Sunday, 20 September 2015

Turning Away the Foreigner?


By Jedd Cole on Sep 18, 2015 12:58 pm

As millions of migrants and refugees face prejudice and trouble across the world, what is our own attitude toward the foreigner?

Humans have a problem with how they treat people they see as foreign.
For many millions of people in the Americas, Africa, the Middle East and Asia, the history of the past two or three centuries has been one characterized to a great degree by colonization and its effects, mainly at the hands of European powers.
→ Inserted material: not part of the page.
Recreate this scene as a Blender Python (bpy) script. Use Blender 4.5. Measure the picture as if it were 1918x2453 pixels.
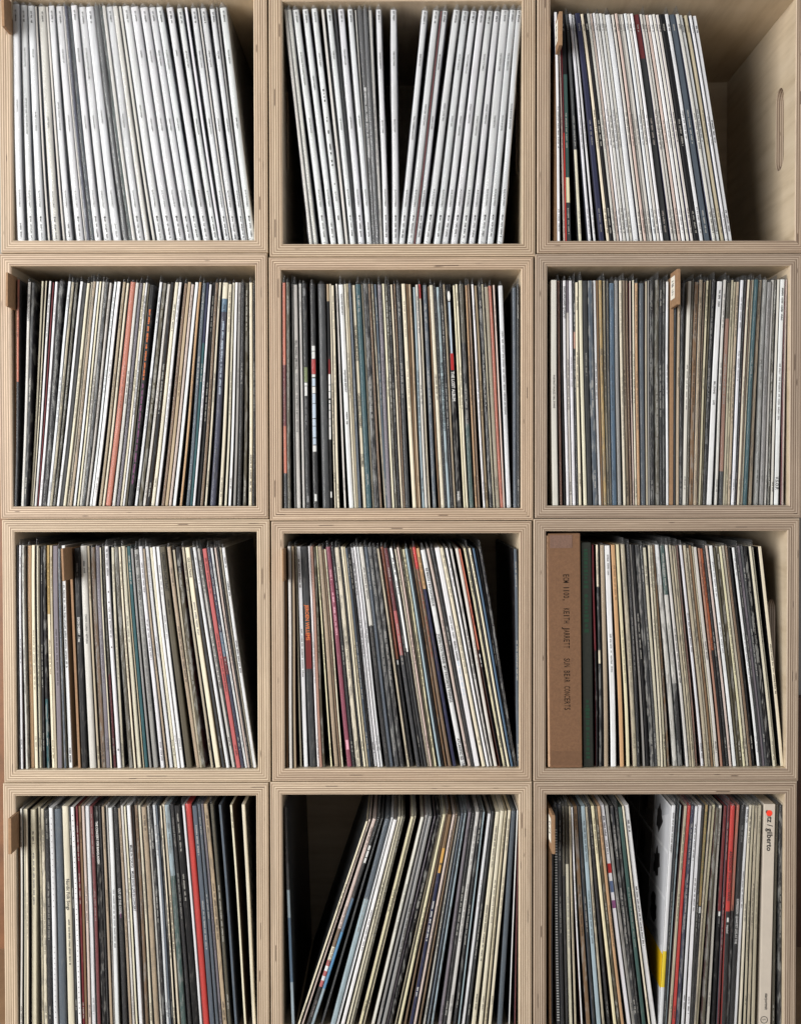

Countless regimes, conflicts and wars have sprung up from oppressive practices in the centuries and decades since—the legacies of slavery, dispossession, greed and manipulation.
The human capacity for ethnic, nationalistic and religious hatred continues today. One result: massive human displacement.
You’ve seen it in the news:
  • The United Nations Refugee Agency reported earlier this year that wars, conflicts and persecution have displaced almost 60 million people worldwide, more than half of them children. The number has only risen since.
  • Over half of Syria’s 23 million people have been displaced since that country’s civil war began in 2011, many of them fleeing into Europe.
  • Tens of thousands of refugees and migrants from the Middle East and North Africa have desperately crossed the Mediterranean, many dying in the attempt, only to fear never being permitted asylum in Europe, according to a Sept. 12 Time article.
And don’t forget the thousands of Rohingya people fleeing Myanmar this past summer, many of whom were left floating at sea while neighboring countries hesitated to take them in. Or the thousands of internally displaced people in countries like Colombia, where violence, crime and economic instability force many to pick up and move. Or the refugees and migrants, many unaccompanied children, who regularly flee from Guatemala, Honduras or El Salvador for similar reasons.

The other

The headlines can only go so far to describe the complexities surrounding these vast movements, their competing motivations, local politics, religious conflicts and the mixed and sometimes troubling reactions of the countries receiving them, such as Hungary’s crackdown and the ensuingriots on its border with Serbia.
Instead of really trying to understand the complexities of human crises, we human beings tend to simplify them to give ourselves the illusion of control and, sometimes, to justify our prejudices.
Often we practice what sociologists call othering. We look at people in terms of whether they are part of our group—our country, language, religion, race—or outside of it. We come to believe that the ones outside are a threat to our way of life, our economy or our identity. We grow hostile in the way we talk about them, and we start to see them as less and less like ourselves—human beings—and more and more like all the things our own group doesn’t approve of: criminals, terrorists, violent, lazy—above all, different.
We often take individual examples of crime, terror, violence and laziness and generalize it to a whole group. We can all fall into this language, from regular citizens to politicians.
What about you and me? How do we see other people? The way we understand others and the way we talk about them often shapes how we treat them.
And there’s a good reason to check our thoughts and motivations here.

Are you turning away the foreigner?

For all of history’s criticisms of religion’s failings in terms of bigotry, racism or injustice, the Bible shows that God does not tolerate prejudice as something righteous or justified. Speaking of those He will judge, God groups “those who turn away an alien” right alongside adulterers, perjurers and labor exploiters (Malachi 3:5).
Elsewhere, He instructs us to “execute true justice, show mercy and compassion,” not oppressing anyone, neither widows nor orphans, neither the poor nor foreigners (Zechariah 7:9-10).
Even if the current migrant crisis seems a world away from where you sit reading this, are you “turning away the alien” by the way you think of the other, the way you talk about people, the way you treat them? What can you do about it if you are?
As the scripture above says: learn to judge fairly, mercifully, kindly. God intends to (and will) giveevery human being—regardless of his or her origin, language or appearance—the chance to accept and follow His way of law and love (2 Peter 3:9). While God doesn’t want us to condone what He defines as sin, He also wants us to treat everyone—everyone—with love and righteous behavior (James 2:8-9). This requires a change of heart, but God is able to help if we ask Him.
We all have the same spiritual potential as far as God is concerned; and He is concerned—about each and every human being. If that’s true, then we’re not so different after all.